Nanonet encapsulating magnetic nanoparticles with double active layers and high structural stability on carbon fiber for composite interface enhancement and electromagnetic wave absorption

The structural stability of carbon fiber (CF) surface modification is vital for carbon fiber reinforcement polymer composites with harsh processing environments. To achieve it, CF anchored with magnetic Fe₃O₄ nanoparticles is designed to be encapsulated with an in-situ synthesized MoS₂@CNT-COOH nanonet (MCN). This encapsulation effectively prevents the shedding of Fe₃O₄ nanoparticles during composite processing and guarantee the interface and property stability of the composite. Additionally, this hierarchical structure comprises respective active oxidation layers and significantly boosts the interfacial compatibility and stress transfer between CF and Polyamide 6 (PA6) resin. Consequently, the tensile strength of MCN@Fe₃O₄-CF/PA6 composites is enhanced by 23.9 % compared to those of untreated-CF/PA6 composites.

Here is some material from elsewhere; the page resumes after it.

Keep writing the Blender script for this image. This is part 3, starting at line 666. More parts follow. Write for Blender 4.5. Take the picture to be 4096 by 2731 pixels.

The synergistic effect of the high MCN dielectric loss in the outer layer and the stable Fe₃O₄ magnetic loss layer in the inner layer improves the composite electromagnetic wave (EMW) impedance matching and attenuation ability. The results present a minimum reflection loss value of −65.3 dB at a thinner thickness of 1.6 mm and maximum effective absorption bandwidth reaches 6.76 GHz at a thickness of 1.8 mm. The composite radar cross-section values are less than −10 dBm² at all tested detection angles. This CF surface modification method offers a novel and effective approach to manufacture high performance CF composite EMW absorbers with great stability.